Properce occupa de bonne heure M. Denne-Baron, et il s’efforça de le rendre en vers français. C’était l’époque (1813) où ce genre de traductions en vers était fort en honneur. On aimait cette lutte courageuse et prolongée avec les maîtres sans se demander si, lorsqu’on est réellement poète, il ne vaut pas mieux peut-être s’inspirer des anciens que les traduire. Properce, d’ailleurs, était fait pour tenter un ardent jouteur : admirable poète, un peu obscur, un peu serré, dont le texte a subi sans doute les outrages du temps, mais splendide par places, et qui, là où il se découvre tout entier, laisse éclater la plus belle flamme.
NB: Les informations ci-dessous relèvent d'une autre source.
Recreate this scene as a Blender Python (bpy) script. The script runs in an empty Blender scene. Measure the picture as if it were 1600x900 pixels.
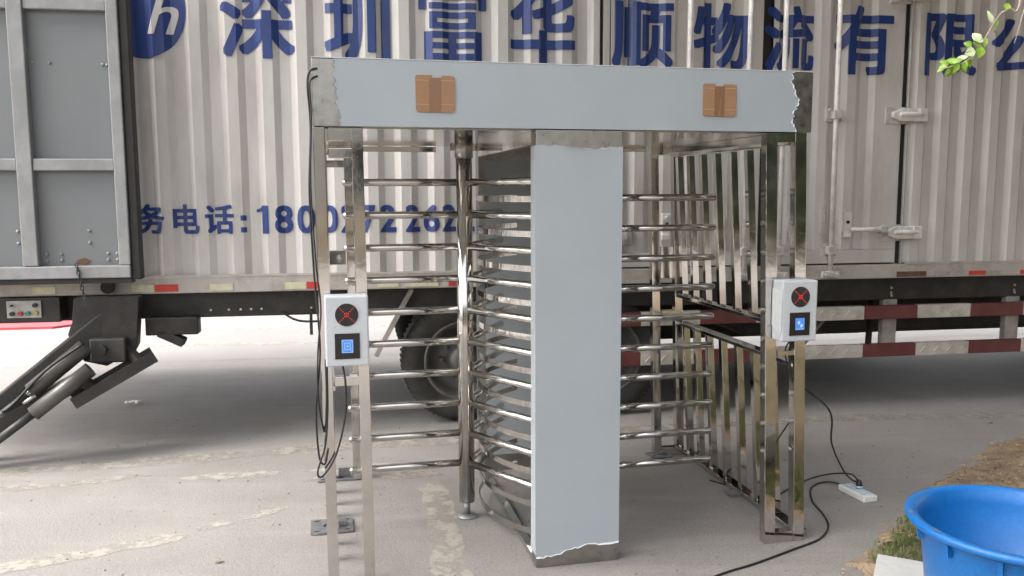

Le tort de Denne-Baron, qui se sentait appelé vers lui par une prédilection précoce, est de ne l’avoir qu’effleuré en vers (je ne parle pas de sa traduction en prose, qu’il n’a faite que bien plus tard) ; au lieu de prendre Properce corps à corps, de le suivre, de le serrer de près, de ne laisser passer aucune élégie sans en avoir raison, et, tantôt vainqueur, tantôt vaincu, de coucher toujours, pour ainsi dire, sur le champ de bataille ; au lieu de cela, il choisit ce qui lui plaît, il court, il élude, il abrège, il n’engage pas la lutte puissante et décisive au terme de laquelle est le laurier. Si Denne-Baron s’était plus expressément consacré à cet auteur ; si, vers 1820, par exemple, à cette date où André Chénier ressuscitait au jour, où M. Ingres marquait quelques-unes de ses toiles du style antique, il avait publié de Properce une traduction en vers vraiment complète, et menée à fin avec une étude passionnée, il aurait mérité de voir attacher son nom à un des noms qui ne peuvent périr, et d’être appelé invariablement le traducteur de Properce, tandis qu’il ne peut être appelé qu’un amateur de Properce.

J’ai touché les défauts. M. Denne-Baron, distrait aux caprices, au laisser-aller d’une imagination réelle, mais vagabonde, n’eut point cette patience ardente qui donne au talent le droit de marcher à la suite des génies. Dans sa philosophie désintéressée et qui promenait volontiers son regard sur l’immensité des choses, il croyait peu à la gloire, à ce miroir artificiel et magique qui concentre sur un point quelques rayons. Il préférait à la renommée même, le rêve, le silence et l’oubli, tous ces dieux cachés. Il ne faudrait point croire toutefois qu’il n’ait pas beaucoup écrit et beaucoup travaillé : c’est le cas de bien des distraits et des rêveurs dans ce siècle assujetti. Notre temps a cela de particulier qu’il impose à bien des hommes qu’on appelle je ne sais pourquoi paresseux, des surcroîts de tâche et de corvée qui eussent honoré des laborieux en d’autres siècles. Dans les dernières années, M. Denne-Baron a payé son tribut à la prose par des traductions estimées, et dont l’élégance annonce encore le poète. Il a traduit pour le volume des Lyriques grecs, publiés par M. Lefèvre (1842) les Odes d’Anacréon, et pour le volume des Romans grecs, publié par le même éditeur, ce joli conte de L’Âne, attribué à Lucius de Patras ; il a traduit Properce en prose dans la collection des Auteurs latins, dirigée par M. Nisard. Le Dictionnaire de la conversation lui doit des articles sans nombre sur les sujets les plus divers. Mais ce dont surtout la postérité sait gré et tient compte, c’est de ce que trouve le talent et de ce qui naît sans peine et comme une grâce ; une strophe bien venue sur une fleur, sur un coquillage, sur un zéphyr, s’en va vivre durant des âges, et suffit à porter un nom. M. Denne-Baron a-t-il eu de ces bonheurs ? On peut du moins le citer à la suite et dans le groupe de ceux qui ont su être classiques de nos jours sans convenu et avec originalité.